El mundo se ha vuelto patas arriba y ahora nuestra admiración ha cambiado de polo. Son los jóvenes, los millennials, los que acaparan la atención. Su destreza digital causa furor entre los padres, que se sienten orgullosos de esa habilidad innata que demuestran con el uso de los dispositivos móviles y las redes sociales. Los hijos protagonizan la conversación familiar y son los que te descubren inventos como Instagram, Spotify o Snap Chat, y nos dejan aturullados.
Hay padres que lo han asumido con naturalidad y se han subido al carro de la movilidad con soltura. Otros se sienten superados, ante el tsunami digital. Se ven de alguna manera como los taxistas frente a Uber. Por suerte un padre no es un banco o una operadora; aunque en el fondo vive la misma inquietud.

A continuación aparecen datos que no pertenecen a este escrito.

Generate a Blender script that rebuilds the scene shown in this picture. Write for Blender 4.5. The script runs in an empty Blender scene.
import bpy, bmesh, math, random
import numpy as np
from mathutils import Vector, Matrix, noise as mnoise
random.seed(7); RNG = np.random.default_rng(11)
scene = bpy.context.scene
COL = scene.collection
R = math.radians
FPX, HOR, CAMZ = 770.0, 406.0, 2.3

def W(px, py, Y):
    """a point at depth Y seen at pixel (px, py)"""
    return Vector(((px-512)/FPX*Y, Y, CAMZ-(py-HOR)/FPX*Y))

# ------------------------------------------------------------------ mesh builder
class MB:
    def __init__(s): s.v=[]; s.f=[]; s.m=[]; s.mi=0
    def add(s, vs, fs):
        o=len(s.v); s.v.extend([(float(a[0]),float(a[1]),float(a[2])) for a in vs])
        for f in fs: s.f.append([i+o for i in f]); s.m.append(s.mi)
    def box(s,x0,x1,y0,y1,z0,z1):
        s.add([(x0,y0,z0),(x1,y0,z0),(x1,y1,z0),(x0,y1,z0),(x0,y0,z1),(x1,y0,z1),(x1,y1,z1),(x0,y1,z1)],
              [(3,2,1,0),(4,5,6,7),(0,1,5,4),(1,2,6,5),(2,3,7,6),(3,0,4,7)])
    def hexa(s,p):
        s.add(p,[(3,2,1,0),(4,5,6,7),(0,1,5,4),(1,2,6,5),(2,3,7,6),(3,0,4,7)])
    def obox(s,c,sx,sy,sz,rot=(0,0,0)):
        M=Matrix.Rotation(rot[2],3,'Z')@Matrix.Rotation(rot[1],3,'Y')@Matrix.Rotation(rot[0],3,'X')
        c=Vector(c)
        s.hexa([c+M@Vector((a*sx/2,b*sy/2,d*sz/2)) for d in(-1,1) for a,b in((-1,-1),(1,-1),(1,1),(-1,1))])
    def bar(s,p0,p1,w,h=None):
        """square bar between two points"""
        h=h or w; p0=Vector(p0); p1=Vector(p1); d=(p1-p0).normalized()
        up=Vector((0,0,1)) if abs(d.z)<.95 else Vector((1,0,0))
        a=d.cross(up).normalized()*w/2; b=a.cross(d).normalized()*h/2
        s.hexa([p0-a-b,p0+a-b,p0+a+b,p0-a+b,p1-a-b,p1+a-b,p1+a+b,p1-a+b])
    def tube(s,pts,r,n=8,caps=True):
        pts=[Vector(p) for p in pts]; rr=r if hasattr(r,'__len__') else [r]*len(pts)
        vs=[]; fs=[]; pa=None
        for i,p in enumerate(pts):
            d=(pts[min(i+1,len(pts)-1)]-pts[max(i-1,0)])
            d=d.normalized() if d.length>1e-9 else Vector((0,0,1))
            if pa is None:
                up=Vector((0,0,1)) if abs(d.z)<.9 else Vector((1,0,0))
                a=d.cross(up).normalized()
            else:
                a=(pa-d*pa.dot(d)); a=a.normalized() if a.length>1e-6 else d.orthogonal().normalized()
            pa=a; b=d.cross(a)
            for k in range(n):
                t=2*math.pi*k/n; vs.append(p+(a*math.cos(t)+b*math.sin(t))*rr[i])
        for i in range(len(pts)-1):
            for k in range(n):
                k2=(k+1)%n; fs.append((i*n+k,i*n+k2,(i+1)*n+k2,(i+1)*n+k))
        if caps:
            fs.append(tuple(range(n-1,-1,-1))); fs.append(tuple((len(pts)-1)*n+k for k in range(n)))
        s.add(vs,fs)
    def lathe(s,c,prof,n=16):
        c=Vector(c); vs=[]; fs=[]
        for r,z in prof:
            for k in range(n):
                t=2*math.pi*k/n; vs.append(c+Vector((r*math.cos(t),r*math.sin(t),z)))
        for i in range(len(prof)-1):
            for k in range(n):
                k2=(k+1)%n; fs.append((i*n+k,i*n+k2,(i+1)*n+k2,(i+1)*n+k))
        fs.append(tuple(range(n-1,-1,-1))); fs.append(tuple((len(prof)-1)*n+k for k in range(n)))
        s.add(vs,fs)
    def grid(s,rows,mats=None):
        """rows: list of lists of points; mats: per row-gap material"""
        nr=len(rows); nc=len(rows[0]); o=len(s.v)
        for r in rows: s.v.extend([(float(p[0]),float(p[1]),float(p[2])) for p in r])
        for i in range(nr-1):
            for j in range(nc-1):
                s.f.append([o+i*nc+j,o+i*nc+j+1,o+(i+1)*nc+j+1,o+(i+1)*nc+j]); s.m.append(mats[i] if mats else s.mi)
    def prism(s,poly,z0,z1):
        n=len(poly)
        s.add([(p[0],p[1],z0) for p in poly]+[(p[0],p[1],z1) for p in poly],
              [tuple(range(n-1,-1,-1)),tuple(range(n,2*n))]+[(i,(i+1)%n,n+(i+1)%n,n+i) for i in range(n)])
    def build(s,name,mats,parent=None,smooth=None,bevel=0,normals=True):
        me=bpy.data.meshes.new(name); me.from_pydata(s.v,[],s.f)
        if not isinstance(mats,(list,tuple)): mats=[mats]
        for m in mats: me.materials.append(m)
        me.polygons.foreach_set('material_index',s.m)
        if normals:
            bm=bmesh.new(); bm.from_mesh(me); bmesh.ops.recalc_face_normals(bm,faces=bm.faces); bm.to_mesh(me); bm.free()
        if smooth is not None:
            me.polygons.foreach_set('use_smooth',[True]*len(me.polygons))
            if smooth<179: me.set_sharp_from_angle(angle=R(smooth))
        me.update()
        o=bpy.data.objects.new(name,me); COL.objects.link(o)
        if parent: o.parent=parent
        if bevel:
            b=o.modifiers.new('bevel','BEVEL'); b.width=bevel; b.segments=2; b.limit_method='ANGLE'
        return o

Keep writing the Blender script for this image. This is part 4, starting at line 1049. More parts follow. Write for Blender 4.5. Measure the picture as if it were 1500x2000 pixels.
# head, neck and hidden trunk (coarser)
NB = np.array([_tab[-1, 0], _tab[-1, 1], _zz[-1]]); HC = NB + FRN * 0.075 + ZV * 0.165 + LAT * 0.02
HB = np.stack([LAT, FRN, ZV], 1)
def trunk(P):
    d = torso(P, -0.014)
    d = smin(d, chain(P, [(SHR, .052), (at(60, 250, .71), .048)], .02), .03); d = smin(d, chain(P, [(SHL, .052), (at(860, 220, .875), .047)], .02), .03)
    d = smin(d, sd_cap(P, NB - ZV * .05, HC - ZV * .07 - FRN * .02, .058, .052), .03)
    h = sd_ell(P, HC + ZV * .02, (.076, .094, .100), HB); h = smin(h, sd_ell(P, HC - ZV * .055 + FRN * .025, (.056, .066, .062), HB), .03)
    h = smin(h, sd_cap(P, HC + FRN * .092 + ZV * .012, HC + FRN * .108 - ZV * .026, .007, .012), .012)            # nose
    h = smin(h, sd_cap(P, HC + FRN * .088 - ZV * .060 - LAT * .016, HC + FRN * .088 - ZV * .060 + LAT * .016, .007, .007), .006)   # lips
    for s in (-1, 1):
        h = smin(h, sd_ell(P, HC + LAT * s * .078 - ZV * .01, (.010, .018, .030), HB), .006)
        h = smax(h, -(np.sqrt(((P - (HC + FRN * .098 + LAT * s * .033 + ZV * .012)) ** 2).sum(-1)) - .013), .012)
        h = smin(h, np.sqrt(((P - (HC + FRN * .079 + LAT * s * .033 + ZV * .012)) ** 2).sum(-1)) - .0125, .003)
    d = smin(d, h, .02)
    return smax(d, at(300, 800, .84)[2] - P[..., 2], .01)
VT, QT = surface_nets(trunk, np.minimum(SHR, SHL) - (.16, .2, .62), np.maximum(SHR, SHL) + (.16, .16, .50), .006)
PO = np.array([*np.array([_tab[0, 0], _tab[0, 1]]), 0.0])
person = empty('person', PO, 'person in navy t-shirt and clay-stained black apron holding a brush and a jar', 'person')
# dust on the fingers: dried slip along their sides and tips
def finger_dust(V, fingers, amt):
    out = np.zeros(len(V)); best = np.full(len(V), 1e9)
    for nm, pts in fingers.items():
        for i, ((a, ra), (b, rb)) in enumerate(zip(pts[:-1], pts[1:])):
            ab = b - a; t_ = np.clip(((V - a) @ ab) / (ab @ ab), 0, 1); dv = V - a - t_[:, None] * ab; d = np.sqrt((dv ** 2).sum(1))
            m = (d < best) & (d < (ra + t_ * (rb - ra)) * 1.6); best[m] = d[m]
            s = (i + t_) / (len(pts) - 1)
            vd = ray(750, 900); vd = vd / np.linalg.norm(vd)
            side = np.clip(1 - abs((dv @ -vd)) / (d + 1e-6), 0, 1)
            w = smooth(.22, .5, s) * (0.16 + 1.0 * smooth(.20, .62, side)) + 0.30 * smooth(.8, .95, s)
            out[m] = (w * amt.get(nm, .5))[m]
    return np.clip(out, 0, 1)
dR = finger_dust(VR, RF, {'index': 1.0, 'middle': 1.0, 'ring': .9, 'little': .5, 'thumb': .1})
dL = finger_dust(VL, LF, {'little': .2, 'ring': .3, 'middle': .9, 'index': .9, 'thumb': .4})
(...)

Tiene que reinventarse, soltar el lastre de los prejuicios y aceptar el cambio como una oportunidad para su familia y entender que todo es vertiginosamente dinámico.
Al igual que el CEO de una compañía, a sus hijos (empleados) no se les convence con discursos verticales y dogmas noventayochistas. No hay forma de esconderles las tabletas o penalizarles por su uso abusivo del smartphone. Son como una ola irrefrenable a la que poner esclusas resulta en vano, pues el agua termina salpicándole a uno. El CEO familiar tiene que incentivar a su prole, animando su creatividad y abriendo camino para innovar en su forma de abordar los estudios y de afrontar la vida. El futuro nunca ha sido más incierto y se reescribe cada día en los laboratorios de investigación y desarrollo. La labor que nos queda es cimentar la innovación con el poso cultural y de experiencia que los millennials no tienen y que les va a enriquecer. Las nuevas tecnologías son una buena herramienta para insuflarles la libertad de pensamiento y el espíritu crítico.